Tillage Issue - Need Input

Muckman

New User

I have been having trouble working dirt down to where it will provide a good seed bed for corn or soybeans. Always have larger clods of
dirt than I want. The field was highly compacted. Last week I bought a ripper and went through the field. Large islands 3 foot long and huge dirt balls.
Yesterday I ran a disk over it to chop up the big ones. I know that the ripper is to be used in the fall but with last years yield I had to something this spring.
Attached is a picture of the field.

I need some advice that comes from experience. My question is what equipment to use to get this into much better shape. I currently have a disk, field cultivator, small cultipacker,
and rolling baskets. Not been able to get it with these. What other equipment would I look at to get it broke up?
 
If your land is like the red clay in my area and its been worked when it was wet in the past you 'll need a sledge hammer to bust up the clods.A real big sledge hammer.
 
Trying picture again.
cvphoto1025.jpg
 
A cultimulcher is what I would use. You can get it worked up with one but you will still have like planting in crushed stone. That ripper was your big mistake as ground has to freeze out when using one of those.
 
Rain is your friend. At least here, a rain will mellow that out.

Or, the snow we are getting today, looks half way to the 9 inches we are predicted to get.

Paul
 
That looks like the alkaline clay spots we deal with.. They can be a pain.. I've disked and disked and disked them, and all it seems to do is roll the marbles around.. Ive plowed them with the moldboard plow and then disked em and used a triple K spring tooth ahead of the drill.. but still had some clods.
 
I was looking at equipment and came across a crow foot cultipacker. My current one has smooth wheels. I read
somewhere that the crow foot was more aggressive to break up clods. Would that work on these dirt balls I have?
 
Alkaline Clay.....my soil....clods...my soil, concrete when dry....my soil......

On the subsoiler, the Hay King Pasture renovator is perfect for subsoiling this soil. It cuts down 10-12" and leaves basically no surface disturbance. Working an X pattern really sets you up for some nice disc One Way or Tandem Disc (heavily weighted) surface working which doesn't leave the field in heaps and clods with which you have to deal. I previously tore up the front end on a 4wd tractor with a bucket full of gravel (for ballast) trying to smooth out a field where I had rolled the soil as does a modboard plow....using a rolling disc type plow made for this soil....I said there had to be a better way!

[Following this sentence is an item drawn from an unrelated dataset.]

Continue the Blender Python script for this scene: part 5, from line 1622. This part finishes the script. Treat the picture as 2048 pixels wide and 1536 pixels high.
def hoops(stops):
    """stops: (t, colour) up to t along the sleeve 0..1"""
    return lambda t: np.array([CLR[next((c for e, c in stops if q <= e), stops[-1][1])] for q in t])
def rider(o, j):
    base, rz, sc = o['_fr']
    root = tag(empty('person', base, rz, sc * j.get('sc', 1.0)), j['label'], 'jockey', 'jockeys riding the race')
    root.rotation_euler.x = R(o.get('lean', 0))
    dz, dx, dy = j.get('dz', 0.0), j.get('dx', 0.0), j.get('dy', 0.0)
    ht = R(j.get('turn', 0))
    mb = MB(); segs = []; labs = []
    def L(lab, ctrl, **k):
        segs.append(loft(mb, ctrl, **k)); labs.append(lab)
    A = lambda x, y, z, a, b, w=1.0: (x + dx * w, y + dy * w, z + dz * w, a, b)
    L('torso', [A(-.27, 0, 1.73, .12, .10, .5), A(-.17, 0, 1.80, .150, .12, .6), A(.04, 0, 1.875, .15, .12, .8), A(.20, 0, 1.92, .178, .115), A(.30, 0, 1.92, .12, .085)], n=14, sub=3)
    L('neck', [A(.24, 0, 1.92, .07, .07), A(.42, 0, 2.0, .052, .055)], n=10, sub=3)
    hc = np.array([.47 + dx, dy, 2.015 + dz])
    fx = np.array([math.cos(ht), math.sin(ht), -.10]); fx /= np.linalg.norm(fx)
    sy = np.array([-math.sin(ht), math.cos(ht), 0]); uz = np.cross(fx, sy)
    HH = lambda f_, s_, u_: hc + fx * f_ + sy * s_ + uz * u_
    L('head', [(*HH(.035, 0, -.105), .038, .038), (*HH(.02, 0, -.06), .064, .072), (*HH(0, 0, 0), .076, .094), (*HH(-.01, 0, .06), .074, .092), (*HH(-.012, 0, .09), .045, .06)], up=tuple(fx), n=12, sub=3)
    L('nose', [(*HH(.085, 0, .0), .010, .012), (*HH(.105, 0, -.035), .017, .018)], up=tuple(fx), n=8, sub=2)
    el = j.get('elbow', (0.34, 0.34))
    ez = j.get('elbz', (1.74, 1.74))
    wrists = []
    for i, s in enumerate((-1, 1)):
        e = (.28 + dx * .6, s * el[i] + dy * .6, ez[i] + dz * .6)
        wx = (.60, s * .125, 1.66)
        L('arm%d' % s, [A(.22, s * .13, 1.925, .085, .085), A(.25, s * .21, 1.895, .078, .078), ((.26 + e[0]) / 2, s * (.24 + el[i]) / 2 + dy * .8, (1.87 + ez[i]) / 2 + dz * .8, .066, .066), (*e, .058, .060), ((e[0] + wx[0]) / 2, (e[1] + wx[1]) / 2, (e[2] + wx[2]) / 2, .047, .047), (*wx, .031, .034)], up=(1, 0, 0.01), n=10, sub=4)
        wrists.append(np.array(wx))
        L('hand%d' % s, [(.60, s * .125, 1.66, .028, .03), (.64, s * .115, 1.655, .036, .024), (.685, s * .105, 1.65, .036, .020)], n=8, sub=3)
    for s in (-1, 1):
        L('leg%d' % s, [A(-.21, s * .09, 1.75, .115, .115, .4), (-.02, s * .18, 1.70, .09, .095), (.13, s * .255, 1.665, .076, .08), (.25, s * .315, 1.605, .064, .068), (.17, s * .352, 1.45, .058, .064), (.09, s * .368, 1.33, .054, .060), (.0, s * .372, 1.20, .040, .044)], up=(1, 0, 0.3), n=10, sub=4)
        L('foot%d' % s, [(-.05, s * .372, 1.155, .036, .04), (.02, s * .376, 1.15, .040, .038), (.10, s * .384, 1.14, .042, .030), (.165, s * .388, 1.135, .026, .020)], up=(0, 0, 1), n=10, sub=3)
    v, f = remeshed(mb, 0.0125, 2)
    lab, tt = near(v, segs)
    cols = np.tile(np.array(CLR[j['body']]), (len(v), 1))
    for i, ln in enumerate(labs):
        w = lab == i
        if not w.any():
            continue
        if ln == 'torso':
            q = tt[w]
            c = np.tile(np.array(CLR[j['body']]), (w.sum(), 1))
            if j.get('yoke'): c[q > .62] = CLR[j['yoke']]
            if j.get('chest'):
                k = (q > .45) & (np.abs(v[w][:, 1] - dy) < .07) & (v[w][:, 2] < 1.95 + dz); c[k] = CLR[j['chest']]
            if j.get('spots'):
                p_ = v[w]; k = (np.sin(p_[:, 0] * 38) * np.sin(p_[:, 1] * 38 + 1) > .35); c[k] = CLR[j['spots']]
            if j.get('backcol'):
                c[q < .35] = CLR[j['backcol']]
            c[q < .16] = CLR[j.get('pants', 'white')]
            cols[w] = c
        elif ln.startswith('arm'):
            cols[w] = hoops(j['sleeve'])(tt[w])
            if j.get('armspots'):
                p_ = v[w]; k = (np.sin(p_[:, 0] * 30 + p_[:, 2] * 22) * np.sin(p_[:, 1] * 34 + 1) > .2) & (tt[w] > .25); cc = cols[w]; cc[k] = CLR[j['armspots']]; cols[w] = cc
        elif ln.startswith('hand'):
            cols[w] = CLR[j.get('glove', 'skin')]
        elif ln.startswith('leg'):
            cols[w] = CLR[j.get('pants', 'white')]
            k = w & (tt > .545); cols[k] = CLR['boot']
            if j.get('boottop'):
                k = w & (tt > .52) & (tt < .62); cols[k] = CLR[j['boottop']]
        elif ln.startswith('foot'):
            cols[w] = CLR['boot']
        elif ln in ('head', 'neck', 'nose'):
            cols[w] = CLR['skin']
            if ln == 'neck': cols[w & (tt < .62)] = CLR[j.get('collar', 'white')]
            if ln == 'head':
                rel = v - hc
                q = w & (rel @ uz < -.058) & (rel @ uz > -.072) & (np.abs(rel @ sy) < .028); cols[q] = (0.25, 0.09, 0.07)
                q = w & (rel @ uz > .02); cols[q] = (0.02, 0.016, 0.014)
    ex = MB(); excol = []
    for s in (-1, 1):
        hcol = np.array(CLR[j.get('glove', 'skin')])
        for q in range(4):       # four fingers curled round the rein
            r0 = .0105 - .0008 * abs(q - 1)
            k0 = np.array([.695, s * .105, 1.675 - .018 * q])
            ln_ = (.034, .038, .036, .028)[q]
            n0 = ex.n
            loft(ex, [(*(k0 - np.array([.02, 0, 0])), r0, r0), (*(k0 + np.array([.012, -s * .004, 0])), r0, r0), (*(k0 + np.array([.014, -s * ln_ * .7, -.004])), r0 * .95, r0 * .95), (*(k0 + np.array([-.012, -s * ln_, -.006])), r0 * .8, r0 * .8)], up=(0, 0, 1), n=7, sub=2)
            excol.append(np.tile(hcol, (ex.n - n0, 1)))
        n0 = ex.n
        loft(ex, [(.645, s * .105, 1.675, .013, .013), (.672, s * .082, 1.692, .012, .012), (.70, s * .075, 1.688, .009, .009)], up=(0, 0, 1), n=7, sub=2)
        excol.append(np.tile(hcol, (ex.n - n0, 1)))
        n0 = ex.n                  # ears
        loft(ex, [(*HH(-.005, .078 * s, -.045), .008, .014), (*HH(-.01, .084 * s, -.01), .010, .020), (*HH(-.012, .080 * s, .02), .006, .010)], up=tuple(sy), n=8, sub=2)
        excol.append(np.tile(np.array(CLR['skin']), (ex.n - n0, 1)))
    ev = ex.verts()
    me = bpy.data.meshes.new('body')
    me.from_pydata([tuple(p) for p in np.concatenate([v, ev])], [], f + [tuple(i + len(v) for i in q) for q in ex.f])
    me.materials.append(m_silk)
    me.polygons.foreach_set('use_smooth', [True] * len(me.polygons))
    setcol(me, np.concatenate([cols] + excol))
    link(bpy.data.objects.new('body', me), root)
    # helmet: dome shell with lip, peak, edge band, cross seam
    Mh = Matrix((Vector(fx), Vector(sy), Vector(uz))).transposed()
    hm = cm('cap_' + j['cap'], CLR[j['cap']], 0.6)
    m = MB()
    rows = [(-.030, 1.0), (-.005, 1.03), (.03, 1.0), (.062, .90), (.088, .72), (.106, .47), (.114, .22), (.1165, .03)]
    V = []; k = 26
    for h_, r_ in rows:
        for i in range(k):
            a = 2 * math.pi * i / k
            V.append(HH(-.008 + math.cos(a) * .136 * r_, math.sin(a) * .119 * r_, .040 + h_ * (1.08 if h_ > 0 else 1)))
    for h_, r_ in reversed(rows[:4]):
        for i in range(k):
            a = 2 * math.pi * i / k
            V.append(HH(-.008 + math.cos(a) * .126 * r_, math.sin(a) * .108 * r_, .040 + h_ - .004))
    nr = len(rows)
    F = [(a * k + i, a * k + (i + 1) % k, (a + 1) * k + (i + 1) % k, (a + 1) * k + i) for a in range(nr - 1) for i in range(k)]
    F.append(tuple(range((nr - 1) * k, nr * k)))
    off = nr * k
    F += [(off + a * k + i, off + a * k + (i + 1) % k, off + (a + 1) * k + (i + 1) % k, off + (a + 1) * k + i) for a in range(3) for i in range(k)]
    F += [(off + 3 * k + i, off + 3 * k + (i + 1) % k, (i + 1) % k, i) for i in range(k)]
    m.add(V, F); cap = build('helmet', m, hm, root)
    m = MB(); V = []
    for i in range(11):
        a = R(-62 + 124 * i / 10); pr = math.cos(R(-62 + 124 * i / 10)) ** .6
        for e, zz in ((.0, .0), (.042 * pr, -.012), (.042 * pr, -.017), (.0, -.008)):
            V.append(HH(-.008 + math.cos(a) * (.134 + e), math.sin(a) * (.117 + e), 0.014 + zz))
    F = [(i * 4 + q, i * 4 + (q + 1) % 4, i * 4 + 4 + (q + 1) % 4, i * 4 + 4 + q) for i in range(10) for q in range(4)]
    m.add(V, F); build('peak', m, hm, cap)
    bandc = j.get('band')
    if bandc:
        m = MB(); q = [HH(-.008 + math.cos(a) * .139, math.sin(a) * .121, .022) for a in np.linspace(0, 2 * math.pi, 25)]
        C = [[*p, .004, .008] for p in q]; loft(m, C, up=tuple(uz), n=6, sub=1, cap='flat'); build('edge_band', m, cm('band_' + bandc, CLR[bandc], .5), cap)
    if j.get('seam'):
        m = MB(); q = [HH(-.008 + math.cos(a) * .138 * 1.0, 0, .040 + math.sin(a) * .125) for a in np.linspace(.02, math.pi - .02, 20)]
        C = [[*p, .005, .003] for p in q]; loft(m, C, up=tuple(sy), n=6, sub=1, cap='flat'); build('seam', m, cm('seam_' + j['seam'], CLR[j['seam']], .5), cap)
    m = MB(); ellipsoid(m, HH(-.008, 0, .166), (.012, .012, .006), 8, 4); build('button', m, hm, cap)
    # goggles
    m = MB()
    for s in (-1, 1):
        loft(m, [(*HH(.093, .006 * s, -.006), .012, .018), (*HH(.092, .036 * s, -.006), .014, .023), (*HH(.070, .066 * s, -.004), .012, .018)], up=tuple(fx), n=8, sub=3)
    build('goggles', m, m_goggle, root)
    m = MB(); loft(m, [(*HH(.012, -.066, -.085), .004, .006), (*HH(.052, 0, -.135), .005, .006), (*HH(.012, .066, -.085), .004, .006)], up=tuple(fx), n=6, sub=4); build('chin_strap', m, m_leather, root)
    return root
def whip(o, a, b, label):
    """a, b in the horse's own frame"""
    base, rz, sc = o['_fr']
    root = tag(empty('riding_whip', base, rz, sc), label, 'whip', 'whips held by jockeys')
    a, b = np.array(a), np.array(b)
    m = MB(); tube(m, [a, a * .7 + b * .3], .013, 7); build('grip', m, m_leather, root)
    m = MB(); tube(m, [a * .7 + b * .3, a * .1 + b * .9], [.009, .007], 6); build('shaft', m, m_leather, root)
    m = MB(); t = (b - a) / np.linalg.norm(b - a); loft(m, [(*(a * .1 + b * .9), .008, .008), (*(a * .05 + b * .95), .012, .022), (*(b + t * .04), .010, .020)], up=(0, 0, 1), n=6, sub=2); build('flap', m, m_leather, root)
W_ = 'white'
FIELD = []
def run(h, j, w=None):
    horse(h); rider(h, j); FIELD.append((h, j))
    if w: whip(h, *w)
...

After that I wait for a good rain, give it time to dry out and come back over what I have, then finishing up with a spike toothed (chain type) harrow. Letting it lay-by over winter, freezing and thawing which pulverizes the soil and when dried out will sift through the fingers on your hand.
 
Yoy say you have a small cultipacker with smooth wheels and looking at a crowfoot packer. Neither one is whst you need. A cultipacker only has rollers. What you need is a cultimulcher that is an entirely different implement. The cultimulcher will have a roller at front, then 2 rows of spring teeth and then a final roller. I don't know if a crowfoot would be better or worse on clods like that. Where the crowfoot works best is in clay ground that works up very fine and then when you get a rain you get a heavy crust that at times a good rotary hoe cannot penetrate to let the emerging crop to break thru, The smooth wheel packer packs top layer of soil and that rain then makes the crust. The crow foot packer does not pack the surface but about an inch below surface and that loose soil on top does not crust over with that rain like the soil the top layer is so fine it does not take much rain to crust very hard. A ceowfoot packer is a very good implement to pull behing your grain drill in planting soybeans as it firms seed in ground but does not make that crusting surface like a smooth roller packer will. A cultimulcher will front roller firm the clods to where when the teeth come alond the clod is harder for the tooth to push out of the way thus breaking the clod better with second roe doing better and back roller leveling and firming things up. What would be a good setup is if you could find a cultimulcher of same with as your disk and be able to pull them in tandem. Disk would want to cut clods some and first roller would firm the vlods into ground fot teeth to start working on . that mess might take 2-3 times over with that disc-cultimulcher setup. Pulled the disk or field cultivator + cultimulcher setup many a time but my outfit was only 0' wide. But doing it with an A John Deere tractor.
 
Looks like it was just worked wet. Rain and not rushing back on to it will be your best hope.
 
YES! Some days it's better to go to town and shoot pool than to work ground way too wet. A rototiller may break up those brick-bats. Or a cultimulcher. I worked some spots with the disk and frankly, the disk only provided the load, the dialed rear tires scratching for traction chewed up the clouds as much as anything. The good news is this coming winter will reset everything, freeze/thaw cures all.
The dirt coming off the moldboards of the plow should crumble into tiny bits.